THE PROBLEM
Leaving the pictures out, print the lines from the first line of the listing through the line containing "# length y, width z, height x", exactly as they read, and no others.
* start AVAILABLE DATA *
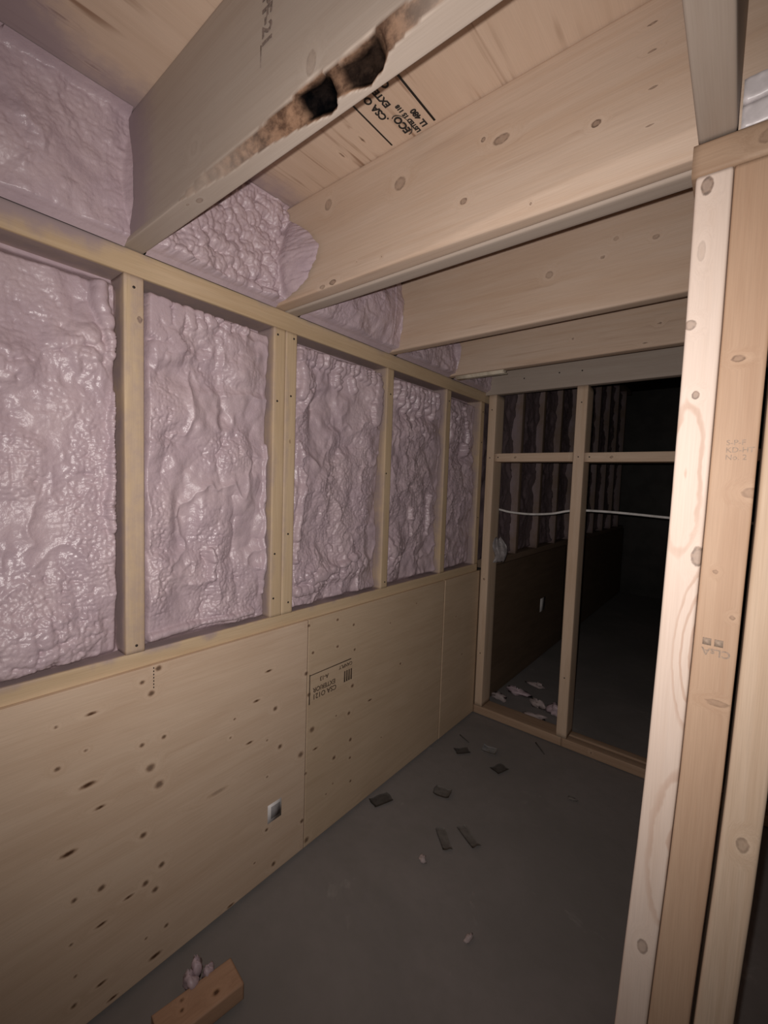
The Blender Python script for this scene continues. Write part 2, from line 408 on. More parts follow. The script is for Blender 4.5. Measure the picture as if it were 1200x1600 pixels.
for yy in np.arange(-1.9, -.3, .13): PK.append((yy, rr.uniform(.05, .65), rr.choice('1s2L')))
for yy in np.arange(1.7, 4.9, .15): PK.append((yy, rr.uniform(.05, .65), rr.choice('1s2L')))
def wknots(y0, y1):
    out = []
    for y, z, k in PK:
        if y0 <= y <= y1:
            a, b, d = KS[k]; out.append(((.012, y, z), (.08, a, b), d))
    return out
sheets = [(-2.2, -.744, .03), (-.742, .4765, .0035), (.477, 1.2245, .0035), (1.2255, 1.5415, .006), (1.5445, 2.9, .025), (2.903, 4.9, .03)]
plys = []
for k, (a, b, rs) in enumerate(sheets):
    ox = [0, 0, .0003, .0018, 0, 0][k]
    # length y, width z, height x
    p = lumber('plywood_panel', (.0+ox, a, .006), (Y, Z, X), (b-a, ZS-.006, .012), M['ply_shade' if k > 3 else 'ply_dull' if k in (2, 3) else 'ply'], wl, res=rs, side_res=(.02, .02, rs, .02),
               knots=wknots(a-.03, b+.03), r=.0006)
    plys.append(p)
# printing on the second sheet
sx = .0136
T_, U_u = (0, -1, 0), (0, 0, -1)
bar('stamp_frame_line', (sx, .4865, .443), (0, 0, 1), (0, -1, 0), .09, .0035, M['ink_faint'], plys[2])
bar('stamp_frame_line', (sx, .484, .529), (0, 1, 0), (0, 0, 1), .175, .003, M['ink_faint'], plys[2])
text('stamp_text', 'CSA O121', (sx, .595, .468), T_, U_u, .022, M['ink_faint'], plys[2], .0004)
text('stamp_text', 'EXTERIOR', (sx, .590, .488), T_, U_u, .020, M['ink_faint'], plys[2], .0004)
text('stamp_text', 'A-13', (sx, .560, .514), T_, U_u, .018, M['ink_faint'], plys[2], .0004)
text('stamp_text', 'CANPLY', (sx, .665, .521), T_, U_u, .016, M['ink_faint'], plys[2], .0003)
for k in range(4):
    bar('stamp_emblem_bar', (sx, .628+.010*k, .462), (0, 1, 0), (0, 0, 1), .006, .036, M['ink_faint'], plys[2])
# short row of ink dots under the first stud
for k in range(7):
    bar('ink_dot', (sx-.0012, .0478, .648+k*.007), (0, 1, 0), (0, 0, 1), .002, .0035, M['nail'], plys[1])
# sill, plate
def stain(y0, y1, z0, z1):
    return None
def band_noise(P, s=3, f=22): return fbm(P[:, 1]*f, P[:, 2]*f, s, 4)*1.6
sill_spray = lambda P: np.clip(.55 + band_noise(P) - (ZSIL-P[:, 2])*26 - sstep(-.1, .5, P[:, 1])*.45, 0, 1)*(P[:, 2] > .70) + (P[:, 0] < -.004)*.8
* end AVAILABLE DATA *
SOLVED EXERCISE
The Blender Python script for this scene continues. Write part 2, from line 408 on. More parts follow. The script is for Blender 4.5. Measure the picture as if it were 1200x1600 pixels.
for yy in np.arange(-1.9, -.3, .13): PK.append((yy, rr.uniform(.05, .65), rr.choice('1s2L')))
for yy in np.arange(1.7, 4.9, .15): PK.append((yy, rr.uniform(.05, .65), rr.choice('1s2L')))
def wknots(y0, y1):
    out = []
    for y, z, k in PK:
        if y0 <= y <= y1:
            a, b, d = KS[k]; out.append(((.012, y, z), (.08, a, b), d))
    return out
sheets = [(-2.2, -.744, .03), (-.742, .4765, .0035), (.477, 1.2245, .0035), (1.2255, 1.5415, .006), (1.5445, 2.9, .025), (2.903, 4.9, .03)]
plys = []
for k, (a, b, rs) in enumerate(sheets):
    ox = [0, 0, .0003, .0018, 0, 0][k]
    # length y, width z, height x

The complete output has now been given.